On Friday, I wrote a story arguing that exclusives could cost photographers money, so no buyer should expect to get exclusive rights to an image for less than $4,000.
This morning, I received two notes from photographers who have just been asked by Corbis to agree to license one image each for a two-year exclusive use for greeting cards. The gross fee paid for this use is $500 per-image, with the photographers getting 45% or $225.
I guess my $4,000 was a dream. But consider what the card producer gets. The card producer can print and make available through the Internet an unlimited number of cards in two years. It will certainly sell at least 10,000 and 100,000 is probably not an unreasonable expectation.
At 10,000 copies, the photographer gets 2.25 cents on a per-card basis. Photo greeting cards are currently selling at retail in the range of $2.50 to $4.00 each. The photographer is getting less than 1% of what the customer pays - and is giving up exclusive rights. If 100,000 cards are sold, the photographer gets a small fraction of a penny for the usage. Why is the imagery of so little value?
To be fair to Corbis, this is pretty much what every agency is charging for greeting card use. In most cases, the greeting-card companies insist on exclusive rights to the images they use on cards. But is this a reasonable way for a photographer to make money?
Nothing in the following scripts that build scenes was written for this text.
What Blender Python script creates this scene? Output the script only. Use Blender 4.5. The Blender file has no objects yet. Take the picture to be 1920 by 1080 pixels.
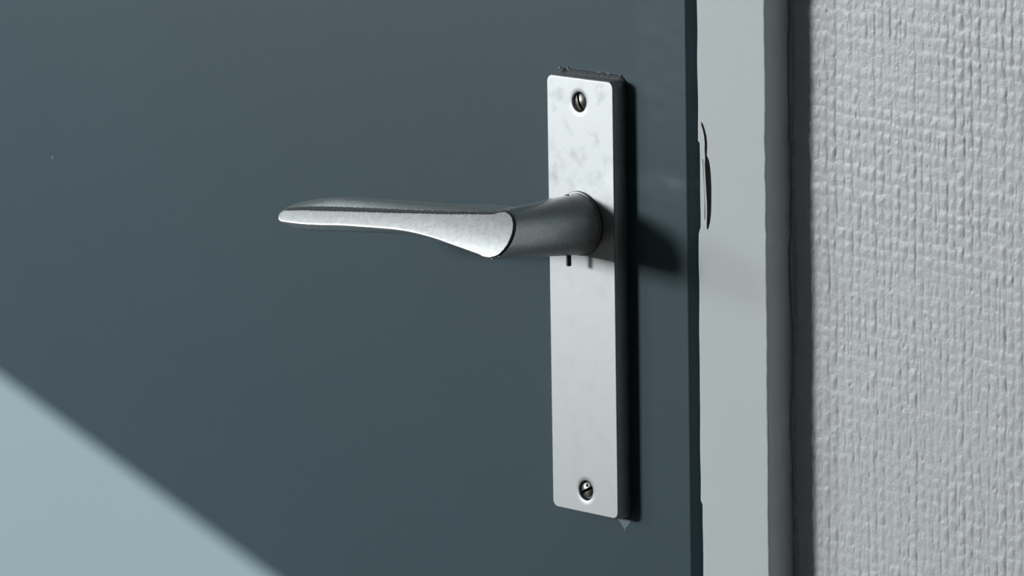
import bpy, bmesh, math, random
import numpy as np
from mathutils import Matrix, Vector

sc = bpy.context.scene
COL = sc.collection
MM = 0.001

# ------------------------------------------------------------------ camera
cam = bpy.data.cameras.new('camera')
cam.sensor_width = 36.0
cam.lens = 10428.5 / 1920.0 * 36.0
cam.clip_start = 0.05
cam.clip_end = 50
cam_o = bpy.data.objects.new('camera', cam)
COL.objects.link(cam_o)
cR = Vector((0.67491835, 0.73772629, -0.01565688))
cU = Vector((-0.11544601, 0.1265268, 0.98522241))
cF = Vector((-0.72880549, 0.66313716, -0.17056282))
cC = Vector((1.58514544, -1.48697411, 0.37948101))
m = Matrix((( cR.x, cU.x, -cF.x, cC.x), (cR.y, cU.y, -cF.y, cC.y), (cR.z, cU.z, -cF.z, cC.z), (0, 0, 0, 1)))
cam_o.matrix_world = m
sc.camera = cam_o

# ------------------------------------------------------------------ light
sc.view_settings.view_transform = 'Standard'
sc.view_settings.look = 'None'
sc.view_settings.exposure = 0.0
sc.view_settings.gamma = 1.0
sc.view_settings.use_curve_mapping = False

world = bpy.data.worlds.new('sky')
sc.world = world
world.use_nodes = True
bg = world.node_tree.nodes['Background']
bg.inputs['Color'].default_value = (0.80, 0.92, 1.0, 1)
bg.inputs['Strength'].default_value = 0.5

SUN_A, SUN_E = 1.6, 0.54            # sunlight travels along (a, 1, -e)
sun = bpy.data.lights.new('sun', 'SUN')
sun.energy = 16.2
sun.angle = 0.0028
sun.color = (1.15, 1.0, 0.93)
sun_o = bpy.data.objects.new('sun', sun)
COL.objects.link(sun_o)
sun_o.rotation_euler = Vector((SUN_A, 1, -SUN_E)).to_track_quat('-Z', 'Y').to_euler()
sun_o.location = (-4, -3, 2.4)

# daylight entering by the small window in the wall behind the camera
KEY_A, KEY_E = 0.90, 0.20
WIN_Y = -3.20
WIN_C = Vector((KEY_A * WIN_Y, WIN_Y, 0.02 - KEY_E * WIN_Y))
WIN_W, WIN_H = 1.12, 0.66
key = bpy.data.lights.new('window_daylight', 'AREA')
key.shape = 'RECTANGLE'
key.size, key.size_y = WIN_W - 0.1, WIN_H - 0.1
key.energy = 148.0
key.color = (0.97, 1.0, 1.0)
key_o = bpy.data.objects.new('window_daylight', key)
COL.objects.link(key_o)
key_o.location = WIN_C + Vector((0, 0.0, 0))
key_o.rotation_euler = Vector((0, 1, 0)).to_track_quat('-Z', 'Z').to_euler()

# daylight entering by the window in the left wall
side = bpy.data.lights.new('side_window_daylight', 'AREA')
side.shape = 'RECTANGLE'
side.size, side.size_y = 0.52, 0.50
side.energy = 24.0
side.color = (0.84, 0.96, 1.0)
side_o = bpy.data.objects.new('side_window_daylight', side)
COL.objects.link(side_o)
side_o.location = (-3.5, -2.065, 0.62)
side_o.rotation_euler = Vector((1, 0, 0)).to_track_quat('-Z', 'Z').to_euler()

# fill added to brighten the lever's top flank, set at a made-up skylight
top_fill = bpy.data.lights.new('added_top_fill', 'AREA')
top_fill.shape = 'RECTANGLE'
top_fill.size, top_fill.size_y = 0.80, 0.24
top_fill.energy = 5.0
top_fill.color = (0.88, 0.97, 1.0)
top_fill_o = bpy.data.objects.new('added_top_fill', top_fill)
COL.objects.link(top_fill_o)
top_fill_o.location = (-1.75, -0.14, 1.56)

# ------------------------------------------------------------------ helpers
rng = np.random.default_rng(7)
random.seed(7)


def tag(o, label=None, cat=None, kind=None, group=None):
    if label: o['label'] = label
    if cat: o['category'] = cat
    if kind: o['kind'] = kind
    if group: o['group'] = group
    return o


def link(name, me, mat, parent=None):
    o = bpy.data.objects.new(name, me)
    COL.objects.link(o)
    if mat:
        for mm_ in (mat if isinstance(mat, (list, tuple)) else [mat]):
            me.materials.append(mm_)
    if parent:
        o.parent = parent
        o.matrix_parent_inverse = Matrix.Translation(-parent_loc(parent))
    return o


def parent_loc(p):
    v = Vector(p.location)
    return v


def empty(name, loc):
    o = bpy.data.objects.new(name, None)
    o.empty_display_size = 0.02
    o.location = loc
    COL.objects.link(o)
    return o


def mesh_np(name, v, faces, smooth=False, normals=None):
    """v in millimetres"""
    me = bpy.data.meshes.new(name)
    me.from_pydata((np.asarray(v, float) * MM).tolist(), [], [list(map(int, f)) for f in faces])
    if smooth:
        me.polygons.foreach_set('use_smooth', np.ones(len(me.polygons), bool))
    me.update()
    if normals is not None:
        me.normals_split_custom_set_from_vertices(np.asarray(normals).tolist())
    return me


def bm_mesh(name, bm, smooth=False, recalc=True):
    if recalc:
        bmesh.ops.recalc_face_normals(bm, faces=bm.faces[:])
    for v in bm.verts:
        v.co *= MM
    me = bpy.data.meshes.new(name)
    bm.to_mesh(me)
    bm.free()
    if smooth:
        me.polygons.foreach_set('use_smooth', np.ones(len(me.polygons), bool))
    return me


def bm_box(bm, x0, x1, y0, y1, z0, z1):
    vs = [bm.verts.new((x, y, z)) for x in (x0, x1) for y in (y0, y1) for z in (z0, z1)]
    for f in ((0, 1, 3, 2), (4, 6, 7, 5), (0, 4, 5, 1), (2, 3, 7, 6), (0, 2, 6, 4), (1, 5, 7, 3)):
        bm.faces.new([vs[i] for i in f])
    return vs


def box_mesh(name, boxes, bevel=0.0):
    bm = bmesh.new()
    for b in boxes:
        bm_box(bm, *b)
    if bevel:
        bmesh.ops.bevel(bm, geom=bm.edges[:], offset=bevel, segments=2, affect='EDGES', profile=0.5)
    return bm_mesh(name, bm)


def loops_surface(bm, loops, closed=True):
    """stitch successive vertex loops of equal length with quads"""
    for a, b in zip(loops[:-1], loops[1:]):
        n = len(a)
        for i in range(n if closed else n - 1):
            j = (i + 1) % n
            bm.faces.new((a[i], a[j], b[j], b[i]))


# ---- signed distance shapes: surface nets on a grid, then snapped to the surface
def surface_nets(fn, lo, hi, h):
    ax = [np.arange(l, u + h, h) for l, u in zip(lo, hi)]
    X, Y, Z = np.meshgrid(*ax, indexing='ij')
    F = fn(X, Y, Z)
    nx, ny, nz = F.shape
    cs = (nx - 1, ny - 1, nz - 1)
    acc = np.zeros(cs + (3,)); cnt = np.zeros(cs)
    corners = [(i, j, k) for i in (0, 1) for j in (0, 1) for k in (0, 1)]
    sl = lambda c: F[c[0]:c[0] + cs[0], c[1]:c[1] + cs[1], c[2]:c[2] + cs[2]]
    for c0 in corners:
        for d in range(3):
            if c0[d]: continue
            c1 = list(c0); c1[d] = 1
            a, b = sl(c0), sl(c1)
            cr = (a < 0) != (b < 0)
            t = np.where(cr, a / np.where(cr, a - b, 1), 0)
            for q in range(3):
                acc[..., q] += np.where(cr, c0[q] + (t if q == d else 0), 0)
            cnt += cr
    act = cnt > 0
    idx = -np.ones(cs, int); idx[act] = np.arange(act.sum())
    ijk = np.argwhere(act)
    V = ijk + acc[act] / cnt[act][:, None]
    V = V * h + np.array([a[0] for a in ax])
    quads = []
    for d in range(3):
        a = [0, 1, 2]; a.remove(d)
        s0 = [slice(1, -1)] * 3; s0[d] = slice(0, -1)
        s1 = [slice(1, -1)] * 3; s1[d] = slice(1, None)
        A, B = F[tuple(s0)], F[tuple(s1)]
        cr = np.argwhere((A < 0) != (B < 0))
        base = cr.copy(); base[:, a[0]] += 1; base[:, a[1]] += 1
        neg = A[tuple(cr.T)] < 0
        def cell(o0, o1):
            c = base.copy(); c[:, a[0]] -= o0; c[:, a[1]] -= o1
            return idx[tuple(c.T)]
        q = np.stack([cell(1, 1), cell(0, 1), cell(0, 0), cell(1, 0)], 1)
        if d == 1: neg = ~neg
        q = np.where(neg[:, None], q, q[:, ::-1])
        quads.append(q)
    Q = np.concatenate(quads)
    Q = Q[(Q >= 0).all(1)]
    e = h * 0.1
    def grad(P):
        g = np.empty_like(P)
        for q in range(3):
            o = np.zeros(3); o[q] = e
            g[:, q] = (fn(*(P + o).T) - fn(*(P - o).T)) / (2 * e)
        return g
    for _ in range(3):
        g = grad(V)
        f = fn(*V.T)
        step = (f / np.maximum((g * g).sum(1), 0.05))[:, None] * g
        n = np.linalg.norm(step, axis=1, keepdims=True)
        V = V - step * np.minimum(1, 0.5 * h / np.maximum(n, 1e-9))
    g = grad(V)
    N = g / np.maximum(np.linalg.norm(g, axis=1, keepdims=True), 1e-9)
    return V, Q, N


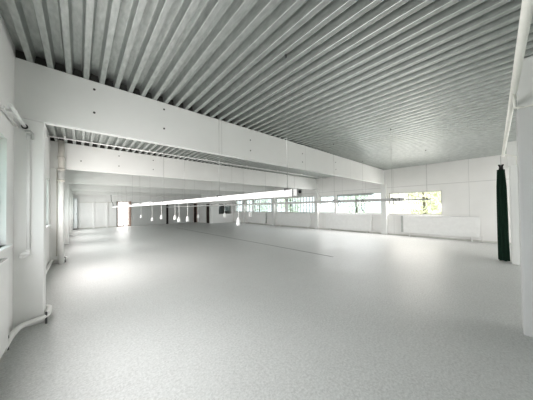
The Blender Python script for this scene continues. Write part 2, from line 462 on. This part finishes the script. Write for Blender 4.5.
# ------------------------------------------------------------------ left wall services
MBt = lambda pts, r, n=12: MB().tube(pts, r, n)
c = empty('wall_conduit', (-.528, 3.6, 2.583))
MBt([(-.528, 3.32, 2.583), (-.528, 4.08, 2.583)], .018).build('conduit_tube', M['white'], c)
MBt([(-.528, 4.055, 2.583), (-.528, 4.079, 2.583)], .03).build('collar', M['black'], c)
MB().box(-.614, -.51, 3.5, 3.53, 2.57, 2.60).build('bracket', M['white'], c)
tag(c, 'short white conduit ending in a black collar at the near left column', 'conduit')
c = empty('wall_conduit', (-.59, 2.5, 2.56))
MBt([(-.592, .0, 2.56), (-.592, 4.02, 2.56)], .014).build('conduit_tube', M['white'], c)
for y in (.6, 2.0, 3.4): MB().box(-.616, -.574, y, y + .02, 2.54, 2.58).build('clip', M['white'], c)
tag(c, 'long thin white conduit along the wall above the near left window', 'conduit')

c = empty('crank_rod', (-.49, 4.02, .95))
MBt([(-.49, 4.03, 2.46), (-.49, 4.03, .99)], .017).build('rod', M['white'], c)
b1 = MB(); b1.tube([(-.525, 4.04, 2.52), (-.48, 4.04, 2.53), (-.455, 4.04, 2.50), (-.455, 4.04, 2.42)], .011, 8).box(-.51, -.47, 4.04, 4.084, 2.44, 2.50)
b1.build('bracket', M['grille'], c)
MBt(smooth_path([(-.49, 4.03, 1.0), (-.49, 4.03, .93), (-.545, 4.01, .91), (-.54, 3.99, .955), (-.462, 3.98, .955)], .03), .019, 10).build('crank_handle', M['white'], c)
MB().box(-.50, -.48, 4.03, 4.084, 1.03, 1.06).build('holder', M['wire'], c)
tag(c, 'white vertical crank rod with hooked handle on the near left column', 'rod')

c = empty('heating_pipe', (-.56, 3.4, .1))
path = [(-.572, 3.35, .095), (-.572, 3.66, .095), (-.53, 3.93, .095), (-.318, 4.03, .095), (-.312, 4.42, .095), (-.57, 4.50, .095), (-.57, 8.25, .095), (-.56, 8.346, .095), (-.29, 8.347, .095), (-.29, 8.72, .095), (-.57, 8.8, .095), (-.57, 12.5, .095)]
MBt(smooth_path(path, .10), .030).build('pipe_run', M['pipe'], c)
for p in ((-.325, 4.035), (-.572, 3.56), (-.30, 8.36)):
    MBt([(p[0], p[1], 0), (p[0], p[1], .15)], .010, 8).build('pipe_clip', M['dark'], c)
tag(c, 'white heating pipe along the left wall, bent round the columns near the floor', 'pipe')

c = empty('drain_pipe', (-.385, 8.24, 0))
MBt([(-.385, 8.24, .0), (-.385, 8.24, 2.6)], .066, 18).build('lower_pipe', M['pipe'], c)
MBt([(-.385, 8.24, 2.6), (-.385, 8.24, CEIL)], .066, 18).build('upper_pipe', M['drain'], c)
for z in (2.30, 2.62, 2.95): MBt([(-.385, 8.24, z), (-.385, 8.24, z + .06)], .078, 18).build('pipe_collar', M['drain'], c)
tag(c, 'round vertical drain pipe before the second left column, greyer at top', 'pipe')
c = MBt([(-.475, 8.37, .2), (-.475, 8.37, 2.66)], .012, 8).build('thin_cable', M['drain'])
tag(c, 'thin grey vertical cable on the second left column behind the drain pipe', 'cable')

c = empty('ceiling_conduit', (5.8, 7.7, 3.42))
MBt([(XL, 7.68, 3.40), (XR - .02, 7.68, 3.40)], .018, 10).build('conduit_tube', M['white'], c)
for k in range(7): MB().box(-.3 + 2 * k, -.27 + 2 * k, 7.66, 7.70, 3.38, CEIL).build('clip', M['white'], c)
tag(c, 'thin white conduit crossing under the ribbed ceiling between the first two beams', 'conduit')

# tall cabinet at the far left
c = empty('tall_cabinet', (-.33, 21.8, 0))
MB().box(-.55, -.12, 21.62, YF - .002, .06, 2.40).build('cabinet_body', M['cab'], c, .01)
MB().box(-.53, -.14, 21.64, YF - .01, 0, .06).build('plinth', M['dark'], c)
dd = MB().box(-.54, -.13, 21.60, 21.622, .08, 2.38).build('door', M['cab'], c, .006)
MBt([(-.17, 21.585, 1.1), (-.17, 21.585, 1.25)], .008, 8).build('handle', M['wire'], dd)
tag(c, 'tall cool white cabinet against the far wall beside the left columns', 'cabinet')

# ------------------------------------------------------------------ curtain rail and curtain
RZ = 2.845
c = empty('curtain_rail', (5, -.13, RZ))
MBt([(1.4, -.165, RZ), (8.62, -.105, RZ)], .030, 16).build('rail_tube', M['rail'], c)
MBt([(8.60, -.105, RZ), (8.66, -.105, RZ)], .036, 16).build('end_cap', M['rail'], c)
b1 = MB(); b1.tube([(3.86, -.146, RZ - .03), (3.86, -.15, 2.66), (3.90, -.30, 2.632)], .014, 8).box(3.84, 3.97, -.36, -.22, 2.62, 2.645)
b1.build('bracket', M['rail'], c)
b1 = MB(); b1.tube([(8.2, -.11, RZ - .02), (8.2, -.32, 2.72), (8.2, -.33, 2.5)], .013, 8); b1.build('bracket', M['rail'], c)
tag(c, 'long cream curtain rail tube running overhead to the green curtain', 'rail')

def curtain(cx, cy, ztop, zbot):
    r = empty('curtain', (cx, cy, 0))
    m = MB(); bm_ = m.bm; N, H = 88, 26; rings = []
    for j in range(H + 1):
        t = j / H; z = ztop + (zbot - ztop) * t
        wid = .062 + .03 * min(1, t * 5) * (.5 + .5 * t); th = .045 + .03 * min(1, t * 4)
        ring = []
        for k in range(N):
            a_ = 2 * math.pi * k / N
            fold = 1 + .17 * math.sin(9 * a_ + .8 * math.sin(t * 3)) + .07 * math.sin(17 * a_ + 2 * t)
            ring.append(bm_.verts.new((cx + th * fold * math.cos(a_) + .01 * math.sin(3 * t), cy + wid * fold * math.sin(a_) - .012 * t, z + (.01 * math.sin(5 * a_) if j == H else 0))))
        rings.append(ring)
    for P_, Q_ in zip(rings, rings[1:]):
        for k in range(N):
            f_ = bm_.faces.new((P_[k], P_[(k + 1) % N], Q_[(k + 1) % N], Q_[k])); f_.smooth = True
    bm_.faces.new(rings[0]); bm_.faces.new(list(reversed(rings[-1])))
    m.build('cloth', M['cloth'], r)
    h = MB()
    for dx, dy in ((0, -.035), (.02, 0), (0, .035)):
        h.tube([(cx + dx, cy + dy, ztop - .04), (cx + dx * .7, cy + dy * .6, ztop + .08), (cx + dx, cy + dy * 1.2, ztop + .14)], .016, 8)
    h.tube([(cx, cy, ztop - .02), (cx, cy, ztop + .06)], .04, 10)
    h.build('gathered_heading', M['black'], r)
    MB().tube([(cx, cy, ztop + .05), (cx, cy, RZ - .02)], .006, 6).build('hook', M['wire'], r)
    tag(r, 'dark green curtain gathered into a narrow bundle by the right pier', 'curtain')
curtain(8.50, -.062, 2.46, .015)

# ------------------------------------------------------------------ outdoors
struct(box('ground_outside', M['grass'], XR + .26, 60, -40, 60, -.35, -.25))
struct(box('ground_outside_left', M['grass'], -60, XL - .3, -40, 60, -.35, -.25))
def tree(x, y, h, r, label):
    t = empty('garden_tree', (x, y, -.25))
    MB().tube([(x, y, -.25), (x + .05, y, h * .5), (x, y + .05, h * .8)], [.12, .09, .04], 8).build('trunk', M['bark'], t)
    m = MB()
    for k in range(420):
        u = random.uniform(-1, 1); a_ = random.uniform(0, 6.283); rr = r * random.uniform(.4, 1)
        c_ = Vector((x + rr * math.sqrt(1 - u * u) * math.cos(a_), y + rr * math.sqrt(1 - u * u) * math.sin(a_), h * .62 + rr * u * .95))
        d1 = Vector((random.gauss(0, 1), random.gauss(0, 1), random.gauss(0, 1))).normalized(); d2 = d1.orthogonal().normalized()
        s_ = random.uniform(.10, .22)
        m.bm.faces.new([m.bm.verts.new(c_ + d1 * s_), m.bm.verts.new(c_ + d2 * s_ * .5), m.bm.verts.new(c_ - d1 * s_), m.bm.verts.new(c_ - d2 * s_ * .5)])
    m.build('crown', M['leaf'], t)
    tag(t, label, 'tree', 'trees outside the window wall')
tree(17.5, 3.4, 3.2, 1.5, 'pale tree outside the window nearest the green curtain')
tree(19.5, 9.0, 3.4, 1.6, 'pale tree outside the blind window, behind the column')
tree(17.0, 15.0, 3.3, 1.5, 'pale tree seen through the window in the third bay')
tree(18.0, 21.5, 3.3, 1.7, 'pale tree outside the farthest windows near the corner')

# ------------------------------------------------------------------ light
w = bpy.data.worlds.new('overcast'); bpy.context.scene.world = w; w.use_nodes = True
nt = w.node_tree; bg = nt.nodes['Background']
bg.inputs['Color'].default_value = (.99, .965, .99, 1); bg.inputs['Strength'].default_value = 2.4

def area(name, loc, direction, sx, sy, power, color=(1, 1, 1)):
    l = bpy.data.lights.new(name, 'AREA'); l.shape = 'RECTANGLE'; l.size = sx; l.size_y = sy; l.energy = power; l.color = color
    o = bpy.data.objects.new(name, l); COL.objects.link(o); o.location = loc
    o.rotation_euler = Vector(direction).to_track_quat('-Z', 'Y').to_euler()
    return o
for (a, b_, z0, z1) in left_wins:
    p = 3 if a < 0 else 48 if a < 4 else 74 if a < 8 else 62
    area('daylight_left', (XL - .03, (a + b_) / 2 - .1, (z0 + z1) / 2), (1, 0, -.14 if a < 4 else -.05 if a < 8 else -.3), b_ - a - 1.3, z1 - z0 - .3, p, (1, .93, .925) if a > 4 else (1, .95, .965))
for (a, b_, z0, z1) in right_wins:
    p = 27 if 0 < a < 4 else 24 if 0 < a < 8 else 5
    area('daylight_right', (XR + .05, (a + b_) / 2, (z0 + z1) / 2), (-1, 0, -.55), b_ - a - .1, z1 - z0 - .1, p * (b_ - a), (1, .945, .945))
area('daylight_back', ((bw[0] + bw[1]) / 2, YB - .03, (bw[2] + bw[3]) / 2), (0, 1, 0), 6.3, 2.0, 100, (1, .955, .94))
area('daylight_door', ((ops[0][0] + ops[0][1]) / 2, YF + .04, 1.1), (0, -1, 0), .75, 2.0, 16, (1, .97, .94))

# ------------------------------------------------------------------ camera
cam = bpy.data.cameras.new('camera'); co = bpy.data.objects.new('camera', cam); COL.objects.link(co)
f, yaw, pit, rol, sy = 208.37, .7317, .0156, -.0113, 4.48
D = Vector((math.sin(yaw), math.cos(yaw), 0)); R = Vector((math.cos(yaw), -math.sin(yaw), 0)); Z = Vector((0, 0, 1))
F = D * math.cos(pit) + Z * math.sin(pit); U = -D * math.sin(pit) + Z * math.cos(pit)
Rc = R * math.cos(rol) + U * math.sin(rol); Uc = -R * math.sin(rol) + U * math.cos(rol)
mtx = Matrix((Rc, Uc, -F)).transposed().to_4x4(); mtx.translation = (0, 0, 1.5)
co.matrix_world = mtx
cam.sensor_width = 36; cam.lens = f / 533 * 36; cam.shift_y = sy / 533; cam.clip_start = .02; cam.clip_end = 200
bpy.context.scene.camera = co
sc = bpy.context.scene
sc.view_settings.view_transform = 'Standard'; sc.view_settings.look = 'None'; sc.view_settings.exposure = .72; sc.view_settings.gamma = .86
try:
    sc.cycles.max_bounces = 16; sc.cycles.diffuse_bounces = 10; sc.cycles.transparent_max_bounces = 16; sc.cycles.use_denoising = True
    sc.cycles.sample_clamp_indirect = 6
except Exception: pass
Consider another option. Let customers go on the Internet and pick any image they want to use on their cards; the photographer gets $.05 credited to a Pay Pal account. In the long run, photographers would make a lot more money by dealing directly with the consumer. Customers might even pay $0.10 per picture.
Some customers are buying microstock images for $1.00. Is exclusivity important to an individual who buys a picture online? I don't think so. Maybe, dealing directly with the consumer at low prices isn't all bad.